* Begin *

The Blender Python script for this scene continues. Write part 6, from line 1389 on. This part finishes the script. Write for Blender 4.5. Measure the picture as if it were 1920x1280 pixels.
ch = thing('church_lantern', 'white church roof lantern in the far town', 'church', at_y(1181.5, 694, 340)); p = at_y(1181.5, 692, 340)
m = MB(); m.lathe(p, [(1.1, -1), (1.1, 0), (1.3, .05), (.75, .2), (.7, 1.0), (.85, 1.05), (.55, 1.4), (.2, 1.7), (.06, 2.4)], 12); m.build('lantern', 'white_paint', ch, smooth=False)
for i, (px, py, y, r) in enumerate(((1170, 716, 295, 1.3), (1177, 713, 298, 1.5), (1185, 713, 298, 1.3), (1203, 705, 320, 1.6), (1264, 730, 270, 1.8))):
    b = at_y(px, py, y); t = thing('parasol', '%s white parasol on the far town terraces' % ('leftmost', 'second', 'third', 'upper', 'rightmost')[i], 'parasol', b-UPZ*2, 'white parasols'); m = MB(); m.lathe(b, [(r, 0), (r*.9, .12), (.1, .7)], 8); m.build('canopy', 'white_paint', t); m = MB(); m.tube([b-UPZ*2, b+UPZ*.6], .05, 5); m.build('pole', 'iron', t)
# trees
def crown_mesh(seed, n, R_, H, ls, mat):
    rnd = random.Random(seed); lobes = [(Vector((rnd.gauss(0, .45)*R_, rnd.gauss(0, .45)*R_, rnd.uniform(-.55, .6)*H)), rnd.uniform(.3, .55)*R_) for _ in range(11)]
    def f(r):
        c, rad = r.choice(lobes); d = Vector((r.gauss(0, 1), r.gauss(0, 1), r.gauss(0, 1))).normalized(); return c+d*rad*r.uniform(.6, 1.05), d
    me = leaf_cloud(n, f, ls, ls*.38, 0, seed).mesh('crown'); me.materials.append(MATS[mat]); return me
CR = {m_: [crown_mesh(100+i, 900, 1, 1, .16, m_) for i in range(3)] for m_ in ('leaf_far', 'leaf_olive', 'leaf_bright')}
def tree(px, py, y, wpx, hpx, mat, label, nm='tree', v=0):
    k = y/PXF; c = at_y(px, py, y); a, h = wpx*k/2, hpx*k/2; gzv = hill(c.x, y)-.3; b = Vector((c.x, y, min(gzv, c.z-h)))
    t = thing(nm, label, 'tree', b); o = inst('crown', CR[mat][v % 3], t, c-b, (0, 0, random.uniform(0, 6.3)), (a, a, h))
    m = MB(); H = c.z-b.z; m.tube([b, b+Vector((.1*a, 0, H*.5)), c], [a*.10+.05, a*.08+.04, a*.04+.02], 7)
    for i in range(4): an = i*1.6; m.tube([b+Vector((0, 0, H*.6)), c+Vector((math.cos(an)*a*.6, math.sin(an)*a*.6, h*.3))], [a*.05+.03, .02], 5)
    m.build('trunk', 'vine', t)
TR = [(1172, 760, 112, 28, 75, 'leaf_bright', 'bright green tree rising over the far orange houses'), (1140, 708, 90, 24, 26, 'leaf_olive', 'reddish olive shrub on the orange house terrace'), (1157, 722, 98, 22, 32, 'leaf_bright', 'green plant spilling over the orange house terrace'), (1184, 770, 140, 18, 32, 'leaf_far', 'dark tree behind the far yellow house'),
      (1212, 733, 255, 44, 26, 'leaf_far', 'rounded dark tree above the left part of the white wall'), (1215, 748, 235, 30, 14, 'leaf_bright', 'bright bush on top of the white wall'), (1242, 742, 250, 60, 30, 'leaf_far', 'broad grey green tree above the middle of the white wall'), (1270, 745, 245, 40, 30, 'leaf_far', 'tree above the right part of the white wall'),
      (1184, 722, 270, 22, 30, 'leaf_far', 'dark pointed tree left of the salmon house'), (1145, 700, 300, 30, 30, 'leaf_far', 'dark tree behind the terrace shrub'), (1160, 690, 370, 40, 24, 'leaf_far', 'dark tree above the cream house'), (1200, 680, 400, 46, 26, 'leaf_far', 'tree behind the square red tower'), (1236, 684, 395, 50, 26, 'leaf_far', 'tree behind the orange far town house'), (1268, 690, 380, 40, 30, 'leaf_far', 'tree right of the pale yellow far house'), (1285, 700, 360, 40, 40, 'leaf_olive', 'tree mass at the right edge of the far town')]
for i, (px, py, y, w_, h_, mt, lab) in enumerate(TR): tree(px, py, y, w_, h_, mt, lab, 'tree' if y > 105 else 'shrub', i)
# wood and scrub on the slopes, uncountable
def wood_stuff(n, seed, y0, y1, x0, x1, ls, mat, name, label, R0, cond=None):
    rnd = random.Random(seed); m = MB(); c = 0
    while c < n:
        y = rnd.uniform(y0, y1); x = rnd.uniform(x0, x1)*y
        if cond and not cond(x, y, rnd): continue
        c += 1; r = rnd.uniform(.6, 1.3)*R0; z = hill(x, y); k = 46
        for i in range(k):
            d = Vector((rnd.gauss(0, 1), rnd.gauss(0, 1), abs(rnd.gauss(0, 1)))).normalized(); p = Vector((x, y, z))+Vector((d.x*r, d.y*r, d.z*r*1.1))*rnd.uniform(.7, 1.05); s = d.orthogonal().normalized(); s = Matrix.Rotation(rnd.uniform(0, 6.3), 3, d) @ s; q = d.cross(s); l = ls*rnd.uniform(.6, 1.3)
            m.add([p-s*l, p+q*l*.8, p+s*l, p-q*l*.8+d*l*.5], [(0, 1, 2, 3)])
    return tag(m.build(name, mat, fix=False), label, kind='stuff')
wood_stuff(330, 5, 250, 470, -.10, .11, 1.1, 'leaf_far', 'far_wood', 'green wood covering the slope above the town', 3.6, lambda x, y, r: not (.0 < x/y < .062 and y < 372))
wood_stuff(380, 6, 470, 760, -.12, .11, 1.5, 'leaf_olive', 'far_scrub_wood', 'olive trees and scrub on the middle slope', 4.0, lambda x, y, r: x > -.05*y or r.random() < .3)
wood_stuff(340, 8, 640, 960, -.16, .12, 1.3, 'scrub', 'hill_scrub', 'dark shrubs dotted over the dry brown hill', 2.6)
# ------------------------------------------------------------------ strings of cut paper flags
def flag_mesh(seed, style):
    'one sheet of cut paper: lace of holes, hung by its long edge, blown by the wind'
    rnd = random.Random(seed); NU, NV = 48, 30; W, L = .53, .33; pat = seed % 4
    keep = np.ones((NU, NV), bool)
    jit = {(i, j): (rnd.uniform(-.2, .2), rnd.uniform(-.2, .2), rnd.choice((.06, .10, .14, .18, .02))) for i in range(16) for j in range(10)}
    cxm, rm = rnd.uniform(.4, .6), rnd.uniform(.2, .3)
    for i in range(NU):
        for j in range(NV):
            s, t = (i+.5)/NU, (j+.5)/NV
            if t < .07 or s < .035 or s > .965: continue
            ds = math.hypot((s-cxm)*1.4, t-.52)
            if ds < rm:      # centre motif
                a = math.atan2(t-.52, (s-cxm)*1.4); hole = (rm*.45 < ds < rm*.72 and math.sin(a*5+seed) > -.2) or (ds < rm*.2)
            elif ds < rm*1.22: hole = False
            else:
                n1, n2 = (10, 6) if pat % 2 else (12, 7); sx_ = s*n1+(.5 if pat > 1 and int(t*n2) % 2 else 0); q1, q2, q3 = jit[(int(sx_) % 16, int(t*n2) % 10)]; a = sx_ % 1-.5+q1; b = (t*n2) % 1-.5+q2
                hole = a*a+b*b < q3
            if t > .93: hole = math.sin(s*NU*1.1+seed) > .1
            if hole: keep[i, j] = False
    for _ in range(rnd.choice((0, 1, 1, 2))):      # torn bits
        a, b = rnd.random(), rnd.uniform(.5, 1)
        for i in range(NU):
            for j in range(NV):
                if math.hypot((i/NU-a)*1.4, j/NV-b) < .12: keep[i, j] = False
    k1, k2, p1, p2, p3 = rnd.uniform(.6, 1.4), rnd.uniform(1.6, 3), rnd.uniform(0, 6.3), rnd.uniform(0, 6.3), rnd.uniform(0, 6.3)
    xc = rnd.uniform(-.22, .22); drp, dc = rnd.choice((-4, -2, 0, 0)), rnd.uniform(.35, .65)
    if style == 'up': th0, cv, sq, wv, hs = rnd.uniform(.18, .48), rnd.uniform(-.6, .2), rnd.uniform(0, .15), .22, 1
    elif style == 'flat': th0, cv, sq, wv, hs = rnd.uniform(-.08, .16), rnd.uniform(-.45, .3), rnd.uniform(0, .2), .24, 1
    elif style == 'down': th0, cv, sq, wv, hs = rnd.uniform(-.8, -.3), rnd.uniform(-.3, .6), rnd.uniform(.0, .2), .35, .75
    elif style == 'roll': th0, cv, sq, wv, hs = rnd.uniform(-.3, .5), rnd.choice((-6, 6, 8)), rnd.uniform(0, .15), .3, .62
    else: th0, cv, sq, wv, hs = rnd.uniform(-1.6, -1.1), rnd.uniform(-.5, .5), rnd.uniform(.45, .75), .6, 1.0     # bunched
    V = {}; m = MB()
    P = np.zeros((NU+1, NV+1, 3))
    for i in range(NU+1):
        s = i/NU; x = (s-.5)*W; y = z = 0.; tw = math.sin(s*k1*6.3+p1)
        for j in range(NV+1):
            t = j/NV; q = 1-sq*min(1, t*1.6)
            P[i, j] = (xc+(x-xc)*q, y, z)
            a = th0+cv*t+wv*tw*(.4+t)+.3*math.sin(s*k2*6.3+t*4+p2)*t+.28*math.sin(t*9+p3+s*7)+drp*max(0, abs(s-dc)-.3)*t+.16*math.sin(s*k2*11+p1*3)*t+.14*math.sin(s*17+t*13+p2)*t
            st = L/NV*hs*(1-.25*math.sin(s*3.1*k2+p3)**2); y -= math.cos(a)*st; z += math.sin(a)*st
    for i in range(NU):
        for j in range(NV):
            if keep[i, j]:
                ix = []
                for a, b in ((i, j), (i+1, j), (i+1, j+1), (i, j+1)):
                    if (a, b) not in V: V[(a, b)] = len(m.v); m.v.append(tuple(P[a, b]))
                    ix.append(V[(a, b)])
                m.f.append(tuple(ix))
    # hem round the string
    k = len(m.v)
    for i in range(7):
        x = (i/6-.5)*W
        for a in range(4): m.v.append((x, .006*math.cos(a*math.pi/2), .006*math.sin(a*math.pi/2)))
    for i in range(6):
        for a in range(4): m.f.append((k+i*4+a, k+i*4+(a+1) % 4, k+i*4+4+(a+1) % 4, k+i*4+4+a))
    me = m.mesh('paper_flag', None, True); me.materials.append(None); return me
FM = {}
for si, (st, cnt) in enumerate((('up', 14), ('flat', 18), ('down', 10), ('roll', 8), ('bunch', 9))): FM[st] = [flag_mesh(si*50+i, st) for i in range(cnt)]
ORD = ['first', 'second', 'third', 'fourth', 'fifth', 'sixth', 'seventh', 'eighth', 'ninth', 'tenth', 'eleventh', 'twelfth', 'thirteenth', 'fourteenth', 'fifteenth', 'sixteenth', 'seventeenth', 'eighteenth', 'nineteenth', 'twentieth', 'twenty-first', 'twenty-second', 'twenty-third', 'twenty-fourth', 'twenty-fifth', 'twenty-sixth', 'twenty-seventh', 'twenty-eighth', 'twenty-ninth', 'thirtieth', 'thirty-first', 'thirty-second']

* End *

* **WHAT IS EXPECTED**:
List all lines where "part" occurs.

* **RESULT FOR THIS TASK**:
The Blender Python script for this scene continues. Write part 6, from line 1389 on. This part finishes the script. Write for Blender 4.5. Measure the picture as if it were 1920x1280 pixels.
      (1212, 733, 255, 44, 26, 'leaf_far', 'rounded dark tree above the left part of the white wall'), (1215, 748, 235, 30, 14, 'leaf_bright', 'bright bush on top of the white wall'), (1242, 742, 250, 60, 30, 'leaf_far', 'broad grey green tree above the middle of the white wall'), (1270, 745, 245, 40, 30, 'leaf_far', 'tree above the right part of the white wall'),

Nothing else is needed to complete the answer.